The I-35W bridge ranked near the bottom of federal inspection ratings nationwide. Bridge inspectors use a sufficiency rating that ranges from the highest score, 100, to the lowest score, zero. In 2005, they rated the bridge at 50, indicating that replacement may have been in order. Out of over 100,000 heavily used bridges, only about 4% scored below 50. On a separate measure, the I-35W bridge was rated "structurally deficient", but was deemed to have met "minimum tolerable limits to be left in place as it is".

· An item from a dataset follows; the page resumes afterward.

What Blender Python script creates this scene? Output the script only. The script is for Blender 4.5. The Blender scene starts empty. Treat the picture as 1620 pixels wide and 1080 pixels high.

In December 2006, a steel reinforcement project was planned for the bridge. However, the project was canceled in January 2007 in favor of periodic safety inspections, after engineers realized that drilling for the retrofitting would, in fact, weaken the bridge. In internal Mn/DOT documents, bridge officials talked about the possibility of the bridge collapsing, and worried that they might have to condemn it.
The construction taking place in the weeks prior to the collapse included joint work and replacing lighting, concrete and guard rails. At the time of the collapse, four of the eight lanes were closed for resurfacing, and there were of construction supplies and equipment on the bridge.

Collapse

At 6:05 p.m. CDT on August 1, 2007, with rush hour bridge traffic moving slowly through the limited number of lanes, the central span of the bridge suddenly gave way, followed by the adjoining spans. The structure and deck collapsed into the river and onto the riverbanks below, the south part toppling eastward in the process. A total of 111 vehicles were involved, sending their occupants and 18 construction workers as far as down to the river or onto its banks. Northern sections fell into a rail yard, landing on three unoccupied and stationary freight cars.
Sequential images of the collapse were taken by an outdoor security camera located at the parking lot entrance of the control facility for the Lower Saint Anthony Falls Lock and Dam. The immediate aftermath of the collapse was also captured by a Mn/DOT traffic camera that was facing away from the bridge during the collapse itself.
Mayor R. T. Rybak and Governor Tim Pawlenty declared a state of emergency for the city of Minneapolis and for the State of Minnesota on August 2. Rybak's declaration was approved and extended indefinitely by the Minneapolis City Council the next day. As of the morning following the collapse, according to White House Press Secretary Tony Snow, Minnesota had not requested a federal disaster declaration. President Bush pledged support during a visit to the site on August 4 with Minnesota elected officials and announced that United States Secretary of Transportation Mary Peters would lead the rebuilding effort. Rybak and Pawlenty gave the president detailed requests for aid during a closed-door meeting. Local authorities were assisted by the Federal Bureau of Investigation evidence team, and by United States Navy divers who began arriving on August 5.